There are official “greeters” and hosts, who dress the part, take shifts in Fezziwig’s entrance and who hand out maps, chat with folks, direct them to the places they most want to go, and generally offer an official “friendly face” for newcomers and community members alike! They make a point of knowing what’s going on where,and helping others to feel welcomed and valued.  

There are also unofficial hosts all over the community: the people who work in the stores, the many buskers who play and entertain, the people on the street who dress in period costumes and a big smile, and encourage others to enjoy themselves, the children who are running around with giant smoked turkey legs and telling others where they purchased them.  

Being a host simply means watching for people who seem a little – well – lost or confused, and jumping in with a quick smile, a quick “can I help you find something?” or a generous offer to accompany people to the place they’re trying to find.   A tiny time commitment – but something we can all do. 

In fact, I wonder if this isn’t just a good way to be generally?
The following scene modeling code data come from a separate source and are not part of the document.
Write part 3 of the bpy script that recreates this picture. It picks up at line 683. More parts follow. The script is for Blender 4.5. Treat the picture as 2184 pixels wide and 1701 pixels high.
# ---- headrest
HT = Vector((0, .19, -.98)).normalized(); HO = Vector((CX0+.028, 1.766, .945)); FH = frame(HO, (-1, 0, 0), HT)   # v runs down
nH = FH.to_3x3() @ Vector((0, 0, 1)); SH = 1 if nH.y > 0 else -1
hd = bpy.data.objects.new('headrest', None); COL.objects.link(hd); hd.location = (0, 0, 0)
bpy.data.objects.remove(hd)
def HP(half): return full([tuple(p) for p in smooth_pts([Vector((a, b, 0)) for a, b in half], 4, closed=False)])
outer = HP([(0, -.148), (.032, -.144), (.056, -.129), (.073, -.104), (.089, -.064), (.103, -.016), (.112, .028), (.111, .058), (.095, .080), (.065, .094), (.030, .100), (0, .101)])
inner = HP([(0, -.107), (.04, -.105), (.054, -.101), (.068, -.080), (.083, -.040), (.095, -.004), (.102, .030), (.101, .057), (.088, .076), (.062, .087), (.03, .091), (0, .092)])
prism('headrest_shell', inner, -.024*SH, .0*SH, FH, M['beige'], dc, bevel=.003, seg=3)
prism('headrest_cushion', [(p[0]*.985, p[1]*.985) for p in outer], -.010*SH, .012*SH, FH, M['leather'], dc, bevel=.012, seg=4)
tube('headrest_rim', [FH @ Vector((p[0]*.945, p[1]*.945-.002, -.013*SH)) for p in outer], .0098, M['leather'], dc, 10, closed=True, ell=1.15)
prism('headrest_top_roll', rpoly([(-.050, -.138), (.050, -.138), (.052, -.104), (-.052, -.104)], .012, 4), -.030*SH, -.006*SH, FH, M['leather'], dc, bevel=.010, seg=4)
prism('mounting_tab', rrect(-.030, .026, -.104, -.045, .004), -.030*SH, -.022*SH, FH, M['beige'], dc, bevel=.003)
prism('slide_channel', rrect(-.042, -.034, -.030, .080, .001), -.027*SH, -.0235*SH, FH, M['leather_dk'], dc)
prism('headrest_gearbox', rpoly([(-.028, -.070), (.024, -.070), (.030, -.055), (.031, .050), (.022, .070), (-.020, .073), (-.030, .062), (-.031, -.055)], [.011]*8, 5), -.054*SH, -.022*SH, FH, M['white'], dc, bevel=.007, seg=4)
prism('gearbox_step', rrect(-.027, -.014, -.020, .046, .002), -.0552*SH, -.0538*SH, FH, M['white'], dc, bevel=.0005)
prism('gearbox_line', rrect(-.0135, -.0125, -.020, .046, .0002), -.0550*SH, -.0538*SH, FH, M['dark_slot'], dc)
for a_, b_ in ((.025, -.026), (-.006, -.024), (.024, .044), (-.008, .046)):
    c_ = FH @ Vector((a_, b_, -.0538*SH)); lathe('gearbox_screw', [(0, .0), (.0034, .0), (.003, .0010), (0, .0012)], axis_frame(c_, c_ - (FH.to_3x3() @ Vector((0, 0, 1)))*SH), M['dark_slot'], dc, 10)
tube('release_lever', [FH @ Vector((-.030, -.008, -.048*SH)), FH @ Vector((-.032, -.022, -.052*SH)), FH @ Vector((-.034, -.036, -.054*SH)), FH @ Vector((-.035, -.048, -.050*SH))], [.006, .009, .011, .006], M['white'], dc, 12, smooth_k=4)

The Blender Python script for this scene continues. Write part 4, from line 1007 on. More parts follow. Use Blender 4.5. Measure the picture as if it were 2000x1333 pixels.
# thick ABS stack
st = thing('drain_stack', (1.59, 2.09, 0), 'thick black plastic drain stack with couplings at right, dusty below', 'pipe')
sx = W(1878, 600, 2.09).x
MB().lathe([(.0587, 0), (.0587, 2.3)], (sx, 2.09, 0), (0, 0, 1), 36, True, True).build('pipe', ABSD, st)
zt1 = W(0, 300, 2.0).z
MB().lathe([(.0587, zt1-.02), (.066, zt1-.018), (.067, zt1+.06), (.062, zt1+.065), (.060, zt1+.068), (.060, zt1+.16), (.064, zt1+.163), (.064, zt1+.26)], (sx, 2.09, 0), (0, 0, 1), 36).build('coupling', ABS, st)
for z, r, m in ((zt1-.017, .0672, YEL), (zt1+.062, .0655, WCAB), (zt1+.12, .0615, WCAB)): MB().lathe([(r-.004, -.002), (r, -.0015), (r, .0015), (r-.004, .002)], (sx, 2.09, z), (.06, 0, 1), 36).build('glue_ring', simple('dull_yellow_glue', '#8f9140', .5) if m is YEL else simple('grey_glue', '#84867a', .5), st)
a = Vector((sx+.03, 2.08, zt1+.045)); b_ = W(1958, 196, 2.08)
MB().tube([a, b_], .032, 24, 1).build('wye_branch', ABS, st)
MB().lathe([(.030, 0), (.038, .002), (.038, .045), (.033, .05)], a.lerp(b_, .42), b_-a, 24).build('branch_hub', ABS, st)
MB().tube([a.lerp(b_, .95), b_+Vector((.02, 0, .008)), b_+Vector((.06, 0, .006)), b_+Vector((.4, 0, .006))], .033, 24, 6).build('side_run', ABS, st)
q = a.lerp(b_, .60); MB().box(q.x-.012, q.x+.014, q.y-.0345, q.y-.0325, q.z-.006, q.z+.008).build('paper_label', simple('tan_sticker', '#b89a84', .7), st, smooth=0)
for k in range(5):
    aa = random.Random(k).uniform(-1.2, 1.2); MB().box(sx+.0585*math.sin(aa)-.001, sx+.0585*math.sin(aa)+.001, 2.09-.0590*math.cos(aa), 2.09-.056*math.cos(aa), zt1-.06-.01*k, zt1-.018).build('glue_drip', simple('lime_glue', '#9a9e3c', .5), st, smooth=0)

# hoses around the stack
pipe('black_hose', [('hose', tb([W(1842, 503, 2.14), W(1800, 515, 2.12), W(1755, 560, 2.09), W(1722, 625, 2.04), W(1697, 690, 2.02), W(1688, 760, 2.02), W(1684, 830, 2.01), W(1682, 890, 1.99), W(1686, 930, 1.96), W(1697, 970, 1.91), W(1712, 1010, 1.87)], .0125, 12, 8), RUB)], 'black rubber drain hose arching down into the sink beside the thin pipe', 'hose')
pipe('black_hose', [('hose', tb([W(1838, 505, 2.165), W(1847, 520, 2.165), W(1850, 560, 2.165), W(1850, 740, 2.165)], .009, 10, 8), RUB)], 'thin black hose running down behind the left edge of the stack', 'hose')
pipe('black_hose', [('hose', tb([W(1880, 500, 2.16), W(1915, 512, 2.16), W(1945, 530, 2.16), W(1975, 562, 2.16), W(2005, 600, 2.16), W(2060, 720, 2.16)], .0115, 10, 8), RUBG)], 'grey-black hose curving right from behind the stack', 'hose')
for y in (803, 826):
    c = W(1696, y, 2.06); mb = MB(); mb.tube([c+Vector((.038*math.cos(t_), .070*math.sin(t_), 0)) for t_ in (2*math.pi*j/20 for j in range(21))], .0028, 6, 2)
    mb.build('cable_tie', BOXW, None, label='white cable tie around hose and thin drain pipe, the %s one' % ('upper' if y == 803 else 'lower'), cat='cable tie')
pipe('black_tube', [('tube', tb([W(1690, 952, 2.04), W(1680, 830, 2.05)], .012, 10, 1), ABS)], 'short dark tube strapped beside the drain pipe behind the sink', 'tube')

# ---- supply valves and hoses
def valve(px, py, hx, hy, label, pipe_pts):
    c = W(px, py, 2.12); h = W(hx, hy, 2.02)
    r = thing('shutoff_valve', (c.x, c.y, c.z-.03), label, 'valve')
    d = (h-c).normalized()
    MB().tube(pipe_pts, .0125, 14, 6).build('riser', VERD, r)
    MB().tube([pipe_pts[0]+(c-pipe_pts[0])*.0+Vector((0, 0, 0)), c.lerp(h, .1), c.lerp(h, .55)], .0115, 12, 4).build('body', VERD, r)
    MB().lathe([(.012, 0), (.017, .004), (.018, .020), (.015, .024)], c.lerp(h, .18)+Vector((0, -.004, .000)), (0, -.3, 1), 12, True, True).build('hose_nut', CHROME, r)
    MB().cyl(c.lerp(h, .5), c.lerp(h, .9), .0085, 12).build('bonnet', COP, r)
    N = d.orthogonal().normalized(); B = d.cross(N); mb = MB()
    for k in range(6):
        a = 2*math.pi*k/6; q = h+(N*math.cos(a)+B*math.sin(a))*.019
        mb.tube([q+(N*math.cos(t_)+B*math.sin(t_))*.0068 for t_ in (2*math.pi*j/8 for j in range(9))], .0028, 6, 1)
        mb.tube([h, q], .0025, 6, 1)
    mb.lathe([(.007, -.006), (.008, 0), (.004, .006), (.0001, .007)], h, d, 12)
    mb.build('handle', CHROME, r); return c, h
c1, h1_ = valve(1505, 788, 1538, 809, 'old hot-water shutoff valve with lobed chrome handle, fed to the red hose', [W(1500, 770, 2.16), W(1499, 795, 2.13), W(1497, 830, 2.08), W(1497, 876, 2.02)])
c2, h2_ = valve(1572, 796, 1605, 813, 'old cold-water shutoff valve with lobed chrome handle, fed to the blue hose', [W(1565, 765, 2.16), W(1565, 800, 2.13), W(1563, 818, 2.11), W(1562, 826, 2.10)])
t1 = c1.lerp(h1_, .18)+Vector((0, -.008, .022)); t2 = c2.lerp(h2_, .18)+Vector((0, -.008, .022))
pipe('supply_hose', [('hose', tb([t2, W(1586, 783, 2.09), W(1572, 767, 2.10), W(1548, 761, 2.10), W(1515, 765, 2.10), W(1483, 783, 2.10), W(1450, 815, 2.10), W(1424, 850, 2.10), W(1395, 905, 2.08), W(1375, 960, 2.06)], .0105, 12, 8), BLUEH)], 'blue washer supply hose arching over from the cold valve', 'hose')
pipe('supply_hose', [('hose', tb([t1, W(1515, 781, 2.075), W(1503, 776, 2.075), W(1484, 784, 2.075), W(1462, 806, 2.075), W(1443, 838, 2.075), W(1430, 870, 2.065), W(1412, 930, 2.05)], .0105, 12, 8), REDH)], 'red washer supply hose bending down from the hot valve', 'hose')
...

Just people  looking out for each other and keeping an open mind for what might be needed, and being willing to offer a helping hand, regardless of whether it’s our job or not – the power of a small bit of time freely shared. 

Maybe folks look at the huge project they believe the Dickens festival is, and are somewhat nervous about – well – getting caught up in huge time commitments.  But in reality, many hands make light work, and perhaps there is a way to make a tiny time commitment which really impacts the overall festival.

Michele Amy will be making up the schedule for volunteer hosts and hostesses for the Dickens festival pretty soon.  The criteria?  Three free hours, an ability to smile and to chat with people, a willingness to dress in period costume (and we have some for lending if needed) and a familiarity with the schedule and location of stuff. 

It’s a great way to be involved in the festival for a short time, meet some lovely people, enjoy being at the hub of the event and helping out. It’s especially awesome if you’re new to town and are wanting to meet some other people and to get involved. Small time commitment.

And because it’s located in Fezzywig’s pub, you’d also get to listen to the music, enjoy a glass of wine or beverage of your choice while brightening people’s experience of the festival.